***** SUPPLIED ENTRIES *****

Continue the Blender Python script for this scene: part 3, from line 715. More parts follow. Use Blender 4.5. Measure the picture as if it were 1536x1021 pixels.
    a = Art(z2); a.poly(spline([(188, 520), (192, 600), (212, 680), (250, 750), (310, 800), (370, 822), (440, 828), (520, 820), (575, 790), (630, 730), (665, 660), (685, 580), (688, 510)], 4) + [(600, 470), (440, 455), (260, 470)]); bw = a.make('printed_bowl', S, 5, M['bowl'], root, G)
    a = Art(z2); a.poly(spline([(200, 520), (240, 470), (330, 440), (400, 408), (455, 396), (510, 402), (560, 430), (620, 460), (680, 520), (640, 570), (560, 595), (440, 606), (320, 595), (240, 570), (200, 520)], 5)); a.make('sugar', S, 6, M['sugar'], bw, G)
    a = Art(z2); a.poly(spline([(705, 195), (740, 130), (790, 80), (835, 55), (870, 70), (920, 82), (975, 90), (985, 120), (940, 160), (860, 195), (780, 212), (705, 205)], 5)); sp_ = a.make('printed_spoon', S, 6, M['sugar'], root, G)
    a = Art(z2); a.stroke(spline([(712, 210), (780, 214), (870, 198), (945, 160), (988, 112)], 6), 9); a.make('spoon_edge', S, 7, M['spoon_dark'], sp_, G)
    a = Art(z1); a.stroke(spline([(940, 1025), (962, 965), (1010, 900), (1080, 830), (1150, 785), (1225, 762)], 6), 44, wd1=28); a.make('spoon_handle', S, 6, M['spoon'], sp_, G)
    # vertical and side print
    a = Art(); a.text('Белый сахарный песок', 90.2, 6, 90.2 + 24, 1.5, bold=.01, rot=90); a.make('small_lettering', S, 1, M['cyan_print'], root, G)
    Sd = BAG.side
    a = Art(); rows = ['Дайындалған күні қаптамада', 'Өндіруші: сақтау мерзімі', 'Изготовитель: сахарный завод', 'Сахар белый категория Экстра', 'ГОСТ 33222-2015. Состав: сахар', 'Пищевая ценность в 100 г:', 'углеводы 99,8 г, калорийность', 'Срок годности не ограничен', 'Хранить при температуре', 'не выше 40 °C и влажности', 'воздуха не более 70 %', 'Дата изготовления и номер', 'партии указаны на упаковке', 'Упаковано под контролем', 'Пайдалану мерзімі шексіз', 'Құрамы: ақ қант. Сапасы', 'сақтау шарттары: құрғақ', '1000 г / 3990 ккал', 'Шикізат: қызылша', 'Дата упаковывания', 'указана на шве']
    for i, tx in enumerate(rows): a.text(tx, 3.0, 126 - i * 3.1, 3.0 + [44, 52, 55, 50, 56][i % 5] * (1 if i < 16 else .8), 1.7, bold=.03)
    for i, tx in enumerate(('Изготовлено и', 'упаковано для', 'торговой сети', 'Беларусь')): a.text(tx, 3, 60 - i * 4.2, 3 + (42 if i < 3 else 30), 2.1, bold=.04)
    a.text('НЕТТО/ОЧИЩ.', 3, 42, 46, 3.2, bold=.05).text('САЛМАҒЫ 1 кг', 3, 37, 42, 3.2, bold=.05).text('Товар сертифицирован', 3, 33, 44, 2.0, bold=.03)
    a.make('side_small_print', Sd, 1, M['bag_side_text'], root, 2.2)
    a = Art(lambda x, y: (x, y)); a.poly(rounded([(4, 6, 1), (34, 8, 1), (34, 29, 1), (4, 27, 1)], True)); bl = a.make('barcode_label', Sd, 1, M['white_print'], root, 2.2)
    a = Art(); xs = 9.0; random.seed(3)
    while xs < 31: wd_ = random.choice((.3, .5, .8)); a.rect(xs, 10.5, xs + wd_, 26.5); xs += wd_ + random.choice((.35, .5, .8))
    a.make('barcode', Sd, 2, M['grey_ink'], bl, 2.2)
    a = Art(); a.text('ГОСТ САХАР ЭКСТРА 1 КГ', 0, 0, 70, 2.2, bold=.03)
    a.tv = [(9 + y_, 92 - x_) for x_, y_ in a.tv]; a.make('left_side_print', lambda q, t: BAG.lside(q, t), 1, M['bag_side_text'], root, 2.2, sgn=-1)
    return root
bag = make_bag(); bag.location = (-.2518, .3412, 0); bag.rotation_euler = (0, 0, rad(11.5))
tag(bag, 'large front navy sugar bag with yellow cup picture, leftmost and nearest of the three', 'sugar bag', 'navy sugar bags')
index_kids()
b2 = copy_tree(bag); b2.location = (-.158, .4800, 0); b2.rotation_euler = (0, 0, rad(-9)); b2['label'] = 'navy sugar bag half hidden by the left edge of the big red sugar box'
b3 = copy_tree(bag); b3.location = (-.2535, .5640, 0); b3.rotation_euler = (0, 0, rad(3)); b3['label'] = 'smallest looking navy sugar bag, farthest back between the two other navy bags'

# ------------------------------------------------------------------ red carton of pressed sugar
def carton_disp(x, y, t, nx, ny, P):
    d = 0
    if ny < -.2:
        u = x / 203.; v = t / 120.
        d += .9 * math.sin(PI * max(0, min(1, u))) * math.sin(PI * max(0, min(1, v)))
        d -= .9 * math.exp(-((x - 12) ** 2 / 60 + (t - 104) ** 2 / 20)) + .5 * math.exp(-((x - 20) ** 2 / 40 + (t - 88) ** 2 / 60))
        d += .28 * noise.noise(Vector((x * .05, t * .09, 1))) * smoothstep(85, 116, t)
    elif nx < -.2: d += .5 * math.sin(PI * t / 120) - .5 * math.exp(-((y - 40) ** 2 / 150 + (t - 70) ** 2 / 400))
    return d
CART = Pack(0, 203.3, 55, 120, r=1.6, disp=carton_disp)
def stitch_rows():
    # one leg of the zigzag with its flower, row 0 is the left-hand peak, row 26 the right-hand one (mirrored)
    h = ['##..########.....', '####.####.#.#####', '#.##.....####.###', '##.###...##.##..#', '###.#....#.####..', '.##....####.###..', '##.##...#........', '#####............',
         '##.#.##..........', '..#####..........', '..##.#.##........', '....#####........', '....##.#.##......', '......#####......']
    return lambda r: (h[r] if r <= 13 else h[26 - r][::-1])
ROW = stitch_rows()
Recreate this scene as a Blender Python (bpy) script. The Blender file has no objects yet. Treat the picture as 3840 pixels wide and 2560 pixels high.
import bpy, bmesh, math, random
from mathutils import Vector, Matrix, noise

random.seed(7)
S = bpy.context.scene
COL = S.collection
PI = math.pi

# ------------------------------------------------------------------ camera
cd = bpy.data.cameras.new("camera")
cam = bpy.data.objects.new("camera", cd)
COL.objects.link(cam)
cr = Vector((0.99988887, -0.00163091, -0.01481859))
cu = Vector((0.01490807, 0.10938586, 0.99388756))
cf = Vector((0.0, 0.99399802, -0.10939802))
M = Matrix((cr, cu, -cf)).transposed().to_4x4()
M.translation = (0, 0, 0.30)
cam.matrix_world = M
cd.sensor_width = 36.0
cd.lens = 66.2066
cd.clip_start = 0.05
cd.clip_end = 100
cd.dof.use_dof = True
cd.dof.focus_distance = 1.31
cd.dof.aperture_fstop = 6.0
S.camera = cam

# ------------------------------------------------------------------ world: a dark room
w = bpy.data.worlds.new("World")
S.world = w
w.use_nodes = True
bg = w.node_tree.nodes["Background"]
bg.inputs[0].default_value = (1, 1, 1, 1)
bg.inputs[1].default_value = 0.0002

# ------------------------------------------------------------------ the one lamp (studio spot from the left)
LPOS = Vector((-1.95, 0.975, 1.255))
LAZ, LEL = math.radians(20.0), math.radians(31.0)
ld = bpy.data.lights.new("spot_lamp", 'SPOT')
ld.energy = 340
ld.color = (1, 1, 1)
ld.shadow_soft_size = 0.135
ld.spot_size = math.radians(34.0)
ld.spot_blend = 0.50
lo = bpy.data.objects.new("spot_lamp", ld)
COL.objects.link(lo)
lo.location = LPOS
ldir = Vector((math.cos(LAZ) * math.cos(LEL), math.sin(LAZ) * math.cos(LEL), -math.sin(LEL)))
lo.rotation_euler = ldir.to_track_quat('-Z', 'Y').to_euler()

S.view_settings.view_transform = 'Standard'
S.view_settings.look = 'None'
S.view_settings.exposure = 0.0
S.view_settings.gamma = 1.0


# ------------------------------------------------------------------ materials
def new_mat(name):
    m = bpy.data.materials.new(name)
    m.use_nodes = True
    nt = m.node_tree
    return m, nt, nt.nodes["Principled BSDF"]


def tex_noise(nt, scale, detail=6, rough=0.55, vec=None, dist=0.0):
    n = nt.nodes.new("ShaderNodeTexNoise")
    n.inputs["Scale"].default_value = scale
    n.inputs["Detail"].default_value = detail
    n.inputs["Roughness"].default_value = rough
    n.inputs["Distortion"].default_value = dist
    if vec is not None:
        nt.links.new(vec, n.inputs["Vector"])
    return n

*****

WHAT THE EXERCISE ASKS:
Return only the stretch of the material above from the line holding "Recreate this scene" through the line holding "PI = math.pi", copied exactly.

WORKED SOLUTION:
Recreate this scene as a Blender Python (bpy) script. The Blender file has no objects yet. Treat the picture as 3840 pixels wide and 2560 pixels high.
import bpy, bmesh, math, random
from mathutils import Vector, Matrix, noise

random.seed(7)
S = bpy.context.scene
COL = S.collection
PI = math.pi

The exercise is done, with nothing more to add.